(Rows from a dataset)
┄┄┄┄┄┄
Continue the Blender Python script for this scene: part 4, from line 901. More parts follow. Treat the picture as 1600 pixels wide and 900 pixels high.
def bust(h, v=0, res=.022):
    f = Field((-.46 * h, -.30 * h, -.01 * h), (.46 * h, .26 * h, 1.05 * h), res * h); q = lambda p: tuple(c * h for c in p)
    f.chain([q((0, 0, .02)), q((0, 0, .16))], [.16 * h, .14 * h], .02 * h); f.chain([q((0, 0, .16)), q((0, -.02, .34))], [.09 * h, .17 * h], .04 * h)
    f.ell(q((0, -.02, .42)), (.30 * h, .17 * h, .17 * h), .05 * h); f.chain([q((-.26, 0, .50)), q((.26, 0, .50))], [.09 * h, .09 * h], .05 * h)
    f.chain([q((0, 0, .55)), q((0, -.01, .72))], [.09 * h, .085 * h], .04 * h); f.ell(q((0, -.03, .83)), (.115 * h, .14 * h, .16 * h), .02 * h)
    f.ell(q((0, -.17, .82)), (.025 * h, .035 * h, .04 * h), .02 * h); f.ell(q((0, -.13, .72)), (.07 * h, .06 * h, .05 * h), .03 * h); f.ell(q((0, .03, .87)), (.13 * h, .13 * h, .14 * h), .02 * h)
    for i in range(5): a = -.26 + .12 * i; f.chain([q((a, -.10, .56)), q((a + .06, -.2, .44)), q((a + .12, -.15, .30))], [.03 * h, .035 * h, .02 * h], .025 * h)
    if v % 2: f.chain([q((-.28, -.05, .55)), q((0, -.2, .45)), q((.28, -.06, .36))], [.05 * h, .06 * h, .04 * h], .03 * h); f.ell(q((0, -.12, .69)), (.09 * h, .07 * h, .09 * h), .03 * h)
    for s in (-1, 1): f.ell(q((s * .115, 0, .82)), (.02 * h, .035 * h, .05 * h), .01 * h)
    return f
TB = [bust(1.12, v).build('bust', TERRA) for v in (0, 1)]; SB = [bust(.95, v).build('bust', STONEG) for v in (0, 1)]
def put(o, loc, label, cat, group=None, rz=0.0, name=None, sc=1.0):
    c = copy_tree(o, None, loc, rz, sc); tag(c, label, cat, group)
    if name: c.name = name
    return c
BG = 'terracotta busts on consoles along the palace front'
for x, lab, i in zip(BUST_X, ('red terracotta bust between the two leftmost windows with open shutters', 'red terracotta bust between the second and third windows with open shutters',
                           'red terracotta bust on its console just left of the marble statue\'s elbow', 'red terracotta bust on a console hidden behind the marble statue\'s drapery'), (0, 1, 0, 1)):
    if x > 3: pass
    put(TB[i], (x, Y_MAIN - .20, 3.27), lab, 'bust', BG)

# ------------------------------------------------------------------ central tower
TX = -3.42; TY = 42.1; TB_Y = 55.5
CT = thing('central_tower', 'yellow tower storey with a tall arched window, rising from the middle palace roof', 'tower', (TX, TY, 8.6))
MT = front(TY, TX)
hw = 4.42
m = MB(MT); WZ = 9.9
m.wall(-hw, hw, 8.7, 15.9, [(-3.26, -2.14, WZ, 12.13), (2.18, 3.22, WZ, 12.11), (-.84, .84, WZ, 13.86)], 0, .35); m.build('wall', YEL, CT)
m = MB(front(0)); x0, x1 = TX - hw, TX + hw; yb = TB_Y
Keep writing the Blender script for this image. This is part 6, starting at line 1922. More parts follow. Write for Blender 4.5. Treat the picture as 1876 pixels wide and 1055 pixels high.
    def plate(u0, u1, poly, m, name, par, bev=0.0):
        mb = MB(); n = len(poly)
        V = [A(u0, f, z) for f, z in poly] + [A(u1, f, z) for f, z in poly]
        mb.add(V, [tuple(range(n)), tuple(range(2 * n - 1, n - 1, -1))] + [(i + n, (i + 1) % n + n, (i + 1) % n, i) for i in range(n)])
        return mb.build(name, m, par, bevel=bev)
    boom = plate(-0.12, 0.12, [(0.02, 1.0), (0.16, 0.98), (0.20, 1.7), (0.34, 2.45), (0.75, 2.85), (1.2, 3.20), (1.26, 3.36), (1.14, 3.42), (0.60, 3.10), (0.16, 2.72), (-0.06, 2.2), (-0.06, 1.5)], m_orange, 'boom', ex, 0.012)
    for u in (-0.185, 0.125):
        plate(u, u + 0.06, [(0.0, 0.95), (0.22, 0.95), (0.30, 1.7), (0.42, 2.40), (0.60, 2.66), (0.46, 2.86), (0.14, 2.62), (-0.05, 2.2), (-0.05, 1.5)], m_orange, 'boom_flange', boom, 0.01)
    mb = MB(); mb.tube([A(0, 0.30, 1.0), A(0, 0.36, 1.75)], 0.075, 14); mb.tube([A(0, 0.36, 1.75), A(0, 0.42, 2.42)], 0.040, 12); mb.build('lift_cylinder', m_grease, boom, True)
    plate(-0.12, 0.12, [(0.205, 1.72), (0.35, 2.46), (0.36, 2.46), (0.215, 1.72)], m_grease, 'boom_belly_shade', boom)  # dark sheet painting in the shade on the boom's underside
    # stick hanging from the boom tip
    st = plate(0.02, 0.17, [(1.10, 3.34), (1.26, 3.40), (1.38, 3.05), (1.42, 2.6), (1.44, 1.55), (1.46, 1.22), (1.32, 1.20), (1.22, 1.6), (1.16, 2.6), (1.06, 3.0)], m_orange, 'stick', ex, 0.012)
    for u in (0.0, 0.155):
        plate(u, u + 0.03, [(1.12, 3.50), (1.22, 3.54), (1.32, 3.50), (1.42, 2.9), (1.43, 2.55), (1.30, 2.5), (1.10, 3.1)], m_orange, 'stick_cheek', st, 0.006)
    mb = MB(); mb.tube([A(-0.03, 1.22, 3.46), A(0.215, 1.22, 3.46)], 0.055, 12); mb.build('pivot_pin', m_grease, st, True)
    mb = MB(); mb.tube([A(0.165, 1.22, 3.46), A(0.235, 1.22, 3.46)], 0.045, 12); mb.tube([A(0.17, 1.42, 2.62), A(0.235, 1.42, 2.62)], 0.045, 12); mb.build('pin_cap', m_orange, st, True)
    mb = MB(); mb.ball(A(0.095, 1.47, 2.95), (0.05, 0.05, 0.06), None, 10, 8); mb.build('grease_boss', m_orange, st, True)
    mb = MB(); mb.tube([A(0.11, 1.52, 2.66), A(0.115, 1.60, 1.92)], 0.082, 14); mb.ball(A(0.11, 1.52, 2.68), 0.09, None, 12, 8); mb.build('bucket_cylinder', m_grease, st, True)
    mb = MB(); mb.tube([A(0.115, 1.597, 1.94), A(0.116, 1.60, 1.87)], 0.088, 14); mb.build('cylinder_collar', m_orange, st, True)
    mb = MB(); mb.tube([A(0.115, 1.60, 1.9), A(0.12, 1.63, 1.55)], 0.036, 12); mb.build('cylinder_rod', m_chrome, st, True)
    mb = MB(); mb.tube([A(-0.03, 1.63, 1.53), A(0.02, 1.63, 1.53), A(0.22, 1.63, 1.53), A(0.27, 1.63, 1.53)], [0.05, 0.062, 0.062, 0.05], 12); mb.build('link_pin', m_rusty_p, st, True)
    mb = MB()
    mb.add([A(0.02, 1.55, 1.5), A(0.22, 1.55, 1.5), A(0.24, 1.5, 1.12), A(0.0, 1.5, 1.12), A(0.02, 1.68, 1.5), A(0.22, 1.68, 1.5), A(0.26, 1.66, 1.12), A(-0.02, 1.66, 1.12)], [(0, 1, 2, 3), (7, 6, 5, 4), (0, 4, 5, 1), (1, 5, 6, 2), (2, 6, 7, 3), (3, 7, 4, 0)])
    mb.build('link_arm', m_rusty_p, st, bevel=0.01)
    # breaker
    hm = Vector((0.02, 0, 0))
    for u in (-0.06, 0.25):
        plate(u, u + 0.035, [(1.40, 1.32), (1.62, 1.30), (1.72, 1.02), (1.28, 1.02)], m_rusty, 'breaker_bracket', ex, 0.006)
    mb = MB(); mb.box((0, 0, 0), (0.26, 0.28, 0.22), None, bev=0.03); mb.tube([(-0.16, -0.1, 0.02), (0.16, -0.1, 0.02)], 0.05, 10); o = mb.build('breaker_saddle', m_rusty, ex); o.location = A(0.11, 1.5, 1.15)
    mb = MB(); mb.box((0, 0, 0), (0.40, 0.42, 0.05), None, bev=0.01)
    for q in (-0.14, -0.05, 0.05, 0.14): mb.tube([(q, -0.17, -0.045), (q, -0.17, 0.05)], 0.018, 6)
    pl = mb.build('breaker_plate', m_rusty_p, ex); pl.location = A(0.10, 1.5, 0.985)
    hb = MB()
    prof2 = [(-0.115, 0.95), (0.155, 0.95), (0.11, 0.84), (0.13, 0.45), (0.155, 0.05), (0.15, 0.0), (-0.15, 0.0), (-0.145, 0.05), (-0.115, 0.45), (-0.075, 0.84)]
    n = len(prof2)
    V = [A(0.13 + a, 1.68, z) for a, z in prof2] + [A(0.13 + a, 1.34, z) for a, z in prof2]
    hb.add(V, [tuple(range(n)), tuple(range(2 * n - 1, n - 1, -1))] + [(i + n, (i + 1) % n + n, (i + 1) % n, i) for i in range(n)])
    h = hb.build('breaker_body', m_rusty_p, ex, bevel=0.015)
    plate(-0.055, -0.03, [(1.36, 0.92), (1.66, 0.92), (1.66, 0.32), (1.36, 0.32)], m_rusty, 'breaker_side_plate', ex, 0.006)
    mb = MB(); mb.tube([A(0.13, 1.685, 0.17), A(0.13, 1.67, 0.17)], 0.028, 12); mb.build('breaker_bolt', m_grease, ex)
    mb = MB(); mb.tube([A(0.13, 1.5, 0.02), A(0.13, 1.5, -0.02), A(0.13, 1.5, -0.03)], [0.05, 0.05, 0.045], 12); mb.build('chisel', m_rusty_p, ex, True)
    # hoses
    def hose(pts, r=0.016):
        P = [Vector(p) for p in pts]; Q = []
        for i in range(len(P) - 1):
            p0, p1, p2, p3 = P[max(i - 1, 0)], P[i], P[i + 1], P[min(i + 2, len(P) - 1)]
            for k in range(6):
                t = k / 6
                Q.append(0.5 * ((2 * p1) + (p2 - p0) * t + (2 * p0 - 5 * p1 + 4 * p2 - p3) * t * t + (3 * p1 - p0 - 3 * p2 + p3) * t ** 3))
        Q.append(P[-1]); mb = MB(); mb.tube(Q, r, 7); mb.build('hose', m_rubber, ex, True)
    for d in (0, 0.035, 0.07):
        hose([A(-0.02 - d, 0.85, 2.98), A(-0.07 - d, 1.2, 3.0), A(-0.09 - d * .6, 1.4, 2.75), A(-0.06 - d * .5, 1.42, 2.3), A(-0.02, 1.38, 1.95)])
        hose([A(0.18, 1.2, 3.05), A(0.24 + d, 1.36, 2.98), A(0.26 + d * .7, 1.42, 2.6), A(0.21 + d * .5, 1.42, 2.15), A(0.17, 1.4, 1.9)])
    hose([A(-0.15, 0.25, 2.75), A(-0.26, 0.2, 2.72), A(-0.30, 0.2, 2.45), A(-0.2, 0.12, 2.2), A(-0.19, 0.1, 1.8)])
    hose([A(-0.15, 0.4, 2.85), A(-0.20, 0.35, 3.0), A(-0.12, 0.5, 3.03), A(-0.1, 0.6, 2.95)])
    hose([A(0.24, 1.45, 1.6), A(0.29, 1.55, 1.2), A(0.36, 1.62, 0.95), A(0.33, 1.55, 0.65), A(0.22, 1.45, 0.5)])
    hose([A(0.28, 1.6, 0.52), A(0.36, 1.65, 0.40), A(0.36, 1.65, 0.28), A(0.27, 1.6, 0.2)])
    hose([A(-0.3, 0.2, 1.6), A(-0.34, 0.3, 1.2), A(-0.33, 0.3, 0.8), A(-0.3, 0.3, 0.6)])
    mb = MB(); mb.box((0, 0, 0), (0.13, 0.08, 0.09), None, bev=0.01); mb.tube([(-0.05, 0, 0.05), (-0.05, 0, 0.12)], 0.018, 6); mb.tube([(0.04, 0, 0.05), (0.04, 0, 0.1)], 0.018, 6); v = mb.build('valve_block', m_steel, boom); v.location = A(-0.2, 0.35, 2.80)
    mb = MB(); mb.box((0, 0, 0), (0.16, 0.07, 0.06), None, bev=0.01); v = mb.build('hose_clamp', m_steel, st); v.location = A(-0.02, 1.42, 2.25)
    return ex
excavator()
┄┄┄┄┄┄
**Task statement:** Copy out each line of the data containing the string "this".

**Finished task:**
Continue the Blender Python script for this scene: part 4, from line 901. More parts follow. Treat the picture as 1600 pixels wide and 900 pixels high.
Keep writing the Blender script for this image. This is part 6, starting at line 1922. More parts follow. Write for Blender 4.5. Treat the picture as 1876 pixels wide and 1055 pixels high.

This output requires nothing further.